Can We Nurture Early Stage Technology Companies? K8 Looks to the New Decade for Growth and Answers

K8 Ventures was created in 2016 by myself and my partner, Gary Scheier, to bring to the market a better model through which to develop early-stage technology companies. With the very high failure rates of early stage companies, and therefore the very low return of capital to their investors, capital markets generally see a greater number of investors avoiding this sector. Yet, with approximately 21% of jobs in America coming from companies that were funded by venture capital, a robust economy cannot afford to have its capital markets abandon the sector. What’s needed is not a shift in personnel and resources, but rather a better model for the creation and development of early stage companies.

Venture models have changed over the last 45 years in an attempt to remedy this situation. Accelerators, incubators and venture factories were all developed to increase the success rates of early stage companies. The failure rates continued to be high, with statistics showing that 43% of failing companies were doing so because the entrepreneur’s product did not have a strong enough market fit, and an additional 23% of these early stage companies were failing because they ran out of money too early in the development and growth process of their product. The one attribute each of these models had in common was their significant reliance on the talents of a usually young, and at times inexperienced, entrepreneur. To improve returns most of these models have moved higher up the risk curve to less risky, later stage investments where their models were more effective. 

Another model has emerged that seems to provide an increased probability of success for early stage companies, provided certain caveats are met. This is the Venture Builder Studio (VBS). Like a corporate venture fund, the VBS builds its companies “in-house” from idea to prototype to MVP to revenue. The VBS is closer to an operating company than to an investment fund. By ‘removing’ the entrepreneur from the equation (the VBS is the founder), the VBS gives its investors more consistent and experienced management and control over the companies, as well as much higher levels of equity ownership.

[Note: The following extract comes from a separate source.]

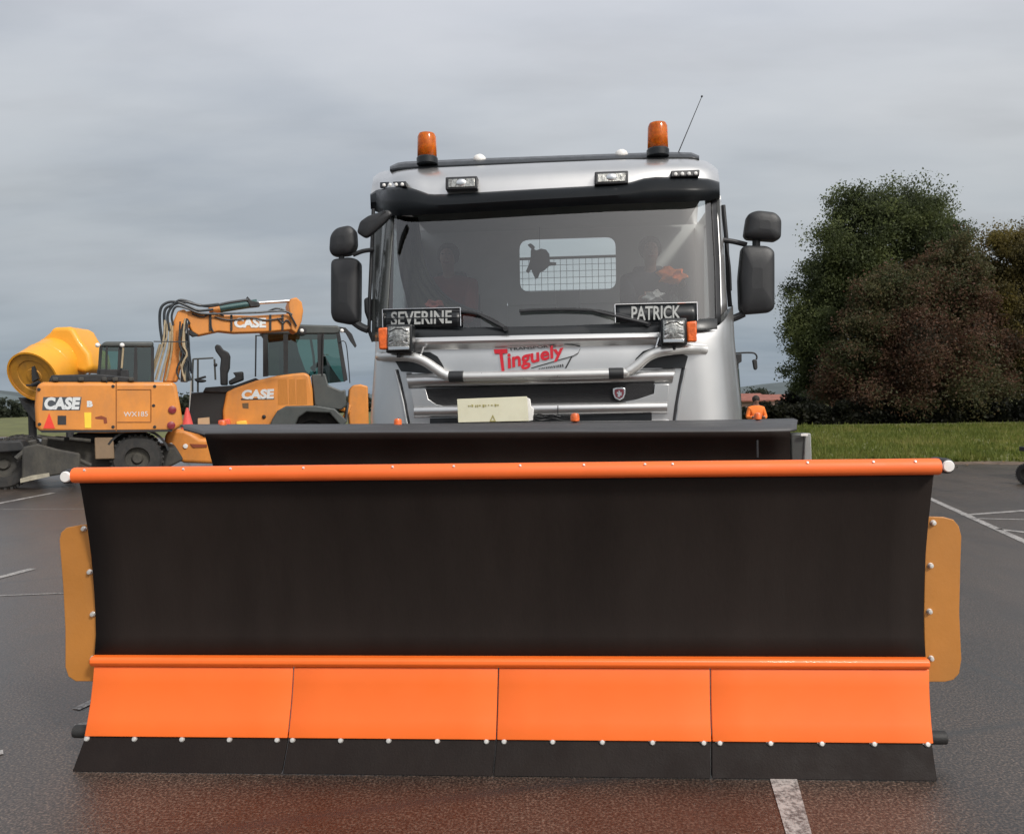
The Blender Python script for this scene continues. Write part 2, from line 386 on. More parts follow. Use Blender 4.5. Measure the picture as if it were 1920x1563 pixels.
    for a, bb in zip(pts, pts[1:]):
        n = max(2, int((bb-a).length/.5)) if a.x > -30 else 8
        for i in range(n): path.append(a.lerp(bb, i/n)+Vector((0, rnd.uniform(-.16, .16), 0)))
    path.append(pts[-1])
    for dy, z in ((0, .006), (.3, .05), (.9, .09), (3, .12), (8, .16), (16, .25), (60, .3), (400, .3)):
        rows.append([Vector((p.x*(1+dy*.012), p.y+dy, z+(rnd.uniform(-.015, .02) if dy < 16 and dy > 0 else 0))) for p in path])
    mb.grid(rows); tag(mb.build('verge', gm), kind='structure')
    # strip of bare soil along it
    dm = pmat('bare_soil', (.115, .080, .055), .95, 0, 0, .4, 3, .6, 30)
    mb = MB(); mb.grid([[Vector((p.x, p.y-.75+rnd.uniform(-.2, .2), .004)) for p in path], [Vector((p.x, p.y+.12, .009)) for p in path]])
    tag(mb.build('soil_strip', dm, smooth=False), kind='structure')
    lf = pmat('fallen_leaves', (.16, .09, .04), .8, 0, 0, .5, 30); g2 = random.Random(17); mb = MB()
    for _ in range(900):
        p = path[g2.randrange(len(path))]
        if not 4 < p.x < 26: continue
        x, y = p.x+g2.uniform(-.5, .5), p.y+g2.gauss(-.5, .7); a = g2.uniform(0, 6.3); q = g2.uniform(.025, .06)
        mb.face([(x+q*math.cos(a+k*1.571)*(1 if k % 2 else .6), y+q*math.sin(a+k*1.571)*(1 if k % 2 else .6), .016+.02*(k == 1)) for k in range(4)])
    tag(mb.build('fallen_leaves', lf, smooth=False), 'scattered brown fallen leaves along the edge of the verge', 'leaves', kind='stuff')
    # grass blades
    npr = np.random.default_rng(5); N = 60000
    xs = npr.uniform(3.5, 28, N); t = npr.random(N)**1.3*15
    px = np.array([p.x for p in path]); py = np.array([p.y for p in path]); o_ = np.argsort(px)
    ys = np.interp(xs, px[o_], py[o_])+t; xs = xs*(1+t*.012)
    zb = np.interp(t, [0, .3, .9, 3, 8, 16], [.0, .04, .08, .11, .15, .24])
    h = npr.uniform(.05, .16, N)*(1+.6*(npr.random(N) < .08)); a = npr.uniform(0, math.pi, N); wd = npr.uniform(.02, .05, N)
    V = np.zeros((N, 3, 3)); dx = np.cos(a)*wd; dyy = np.sin(a)*wd
    V[:, 0] = np.stack([xs-dx, ys-dyy, zb-.02], 1); V[:, 1] = np.stack([xs+dx, ys+dyy, zb-.02], 1)
    V[:, 2] = np.stack([xs+npr.normal(0, .04, N), ys+npr.normal(0, .04, N), zb+h], 1)
    me = bpy.data.meshes.new('grass'); me.vertices.add(N*3); me.vertices.foreach_set('co', V.reshape(-1))
    me.loops.add(N*3); me.loops.foreach_set('vertex_index', np.arange(N*3, dtype=np.int32)); me.polygons.add(N)
    me.polygons.foreach_set('loop_start', np.arange(0, N*3, 3, dtype=np.int32)); me.polygons.foreach_set('loop_total', np.full(N, 3, dtype=np.int32)); me.update()
    at = me.attributes.new('tint', 'FLOAT', 'POINT'); at.data.foreach_set('value', np.repeat(npr.random(N), 3).astype(np.float32))
    tag(mkobj('grass', me, leafmat('grass_blades', [(.075, .105, .020), (.16, .19, .04), (.28, .25, .08)], .6)), 'short rough green grass on the verge behind the plough', 'grass', kind='stuff')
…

But the model comes with its own challenges that must be overcome for it to be successful. First, it must develop a methodology to generate strong relevant ideas that will be successful in the marketplace. Second, it must develop a way to tap into highly qualified talent to take these ideas to market, cost effectively and time efficiently. Each VBS has to develop its own model to meet these challenges.

K8 Venture’s model seems to have successfully overcome these challenges. It has built a large advisory board of industry executives that bring ideas to K8 that are closely tied to the advisor’s market and industry knowledge, experience and expertise. The advisory board and the K8 board assess these ideas for feasibility and probability of success. Teams are built from the advisory board, industry leaders, and talented workers who provide their time to K8 for equity in the future company. K8 Ventures has four companies currently in its six-stage development process, with one, p3rceive, successfully entering stage six (post revenue). K8 plans to have seven to ten companies in its portfolio. With its efficient model, it is budgeting only $3 million to bring these companies from idea to market and create an additional three to six companies.

With technology so readily available and the entrepreneurial spirit being alive and well, an efficient model is needed in the early stage company arena to bring back the capital markets to this very important and opportunity-filled market sector. This model must prove that the return on the investment is commensurate with the risk. We believe the Venture Builder Studio is the right model to do so.